Word for word, restate the lines from the start of the data below through the line containing "scene = bpy.context.scene".

SUPPLIED DATA:
———
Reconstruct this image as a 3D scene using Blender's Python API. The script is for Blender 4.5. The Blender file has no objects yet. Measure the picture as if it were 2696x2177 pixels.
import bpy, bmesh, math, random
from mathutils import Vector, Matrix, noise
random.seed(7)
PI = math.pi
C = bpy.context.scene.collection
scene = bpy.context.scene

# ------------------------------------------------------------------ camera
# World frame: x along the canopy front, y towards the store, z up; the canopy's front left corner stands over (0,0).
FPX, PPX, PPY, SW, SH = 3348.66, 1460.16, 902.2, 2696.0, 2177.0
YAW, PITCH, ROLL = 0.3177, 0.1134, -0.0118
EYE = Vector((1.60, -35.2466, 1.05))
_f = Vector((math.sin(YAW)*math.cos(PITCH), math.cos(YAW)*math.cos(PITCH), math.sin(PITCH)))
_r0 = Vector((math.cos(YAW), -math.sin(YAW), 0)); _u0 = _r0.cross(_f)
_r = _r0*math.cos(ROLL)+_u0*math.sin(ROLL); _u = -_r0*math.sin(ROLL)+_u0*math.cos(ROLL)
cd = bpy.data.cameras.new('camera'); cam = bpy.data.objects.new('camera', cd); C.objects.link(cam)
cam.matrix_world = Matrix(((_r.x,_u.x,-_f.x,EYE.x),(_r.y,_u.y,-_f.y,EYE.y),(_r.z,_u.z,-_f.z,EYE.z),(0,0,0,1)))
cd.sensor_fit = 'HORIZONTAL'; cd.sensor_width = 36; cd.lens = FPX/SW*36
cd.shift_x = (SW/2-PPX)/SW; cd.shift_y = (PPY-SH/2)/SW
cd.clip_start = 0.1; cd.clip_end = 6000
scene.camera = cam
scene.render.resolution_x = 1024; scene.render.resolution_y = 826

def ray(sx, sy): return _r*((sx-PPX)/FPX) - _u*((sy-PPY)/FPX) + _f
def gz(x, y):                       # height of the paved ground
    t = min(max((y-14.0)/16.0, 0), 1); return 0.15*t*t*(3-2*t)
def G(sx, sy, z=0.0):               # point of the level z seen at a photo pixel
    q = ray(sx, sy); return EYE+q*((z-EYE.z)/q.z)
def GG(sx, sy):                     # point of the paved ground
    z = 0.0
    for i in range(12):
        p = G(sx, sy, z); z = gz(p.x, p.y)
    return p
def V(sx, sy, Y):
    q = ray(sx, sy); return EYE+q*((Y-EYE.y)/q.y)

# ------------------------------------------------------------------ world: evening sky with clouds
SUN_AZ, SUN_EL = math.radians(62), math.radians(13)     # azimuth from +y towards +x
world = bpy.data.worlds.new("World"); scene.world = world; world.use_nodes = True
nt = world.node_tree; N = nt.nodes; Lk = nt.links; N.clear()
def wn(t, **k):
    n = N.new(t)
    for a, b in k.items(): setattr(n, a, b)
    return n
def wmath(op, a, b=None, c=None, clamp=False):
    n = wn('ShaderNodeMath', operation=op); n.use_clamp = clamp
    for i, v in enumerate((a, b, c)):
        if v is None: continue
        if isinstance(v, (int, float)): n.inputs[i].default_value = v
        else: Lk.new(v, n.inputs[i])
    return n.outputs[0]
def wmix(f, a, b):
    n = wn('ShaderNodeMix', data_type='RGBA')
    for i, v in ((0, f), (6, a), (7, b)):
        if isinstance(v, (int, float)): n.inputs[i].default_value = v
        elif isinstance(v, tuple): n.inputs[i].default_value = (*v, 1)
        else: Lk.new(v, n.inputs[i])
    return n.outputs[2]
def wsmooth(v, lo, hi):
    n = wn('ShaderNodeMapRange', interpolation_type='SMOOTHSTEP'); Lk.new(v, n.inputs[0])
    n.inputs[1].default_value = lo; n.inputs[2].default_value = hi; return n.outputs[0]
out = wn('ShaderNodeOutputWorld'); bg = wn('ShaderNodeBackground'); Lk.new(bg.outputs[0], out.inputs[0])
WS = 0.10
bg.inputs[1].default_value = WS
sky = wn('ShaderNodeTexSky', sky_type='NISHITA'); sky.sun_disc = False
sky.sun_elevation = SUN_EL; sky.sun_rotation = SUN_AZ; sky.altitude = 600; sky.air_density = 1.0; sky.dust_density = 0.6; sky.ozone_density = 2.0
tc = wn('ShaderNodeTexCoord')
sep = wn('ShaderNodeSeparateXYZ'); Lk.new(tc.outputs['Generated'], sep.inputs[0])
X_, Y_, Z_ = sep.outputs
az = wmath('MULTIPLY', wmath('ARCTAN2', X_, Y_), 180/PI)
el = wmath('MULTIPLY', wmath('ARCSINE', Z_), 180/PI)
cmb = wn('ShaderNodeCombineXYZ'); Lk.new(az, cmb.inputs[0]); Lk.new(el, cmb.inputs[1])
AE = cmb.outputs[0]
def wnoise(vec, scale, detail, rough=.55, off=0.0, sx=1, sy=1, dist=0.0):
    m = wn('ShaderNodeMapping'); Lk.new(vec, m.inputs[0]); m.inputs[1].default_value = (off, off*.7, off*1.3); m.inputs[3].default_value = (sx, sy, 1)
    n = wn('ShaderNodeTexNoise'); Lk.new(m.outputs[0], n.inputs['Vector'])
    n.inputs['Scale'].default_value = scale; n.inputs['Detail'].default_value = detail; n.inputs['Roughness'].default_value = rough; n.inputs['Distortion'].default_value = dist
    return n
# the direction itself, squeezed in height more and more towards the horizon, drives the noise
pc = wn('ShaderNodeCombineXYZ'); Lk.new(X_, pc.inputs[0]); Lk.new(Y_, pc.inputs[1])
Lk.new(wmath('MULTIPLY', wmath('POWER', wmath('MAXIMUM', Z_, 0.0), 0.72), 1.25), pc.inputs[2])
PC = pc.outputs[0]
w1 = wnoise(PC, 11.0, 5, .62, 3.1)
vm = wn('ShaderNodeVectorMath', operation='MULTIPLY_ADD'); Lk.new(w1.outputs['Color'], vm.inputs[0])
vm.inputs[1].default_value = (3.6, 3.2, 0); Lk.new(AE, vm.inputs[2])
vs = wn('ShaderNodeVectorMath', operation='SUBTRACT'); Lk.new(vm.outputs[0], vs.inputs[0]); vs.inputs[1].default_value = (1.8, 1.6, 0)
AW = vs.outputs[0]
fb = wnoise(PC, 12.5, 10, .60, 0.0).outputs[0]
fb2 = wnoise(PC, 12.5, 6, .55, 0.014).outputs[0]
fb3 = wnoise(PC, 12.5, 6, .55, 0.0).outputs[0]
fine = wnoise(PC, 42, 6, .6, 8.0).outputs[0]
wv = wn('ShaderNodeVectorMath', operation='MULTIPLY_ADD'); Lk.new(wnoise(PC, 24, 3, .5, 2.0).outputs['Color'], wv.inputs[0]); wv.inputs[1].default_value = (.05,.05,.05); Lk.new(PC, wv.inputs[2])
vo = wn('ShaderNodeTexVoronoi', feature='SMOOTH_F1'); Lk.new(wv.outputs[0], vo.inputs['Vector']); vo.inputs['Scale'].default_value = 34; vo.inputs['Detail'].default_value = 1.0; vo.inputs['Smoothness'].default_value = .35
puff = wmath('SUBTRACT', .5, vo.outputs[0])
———
OUTPUT FOR THIS EXERCISE:
Reconstruct this image as a 3D scene using Blender's Python API. The script is for Blender 4.5. The Blender file has no objects yet. Measure the picture as if it were 2696x2177 pixels.
import bpy, bmesh, math, random
from mathutils import Vector, Matrix, noise
random.seed(7)
PI = math.pi
C = bpy.context.scene.collection
scene = bpy.context.scene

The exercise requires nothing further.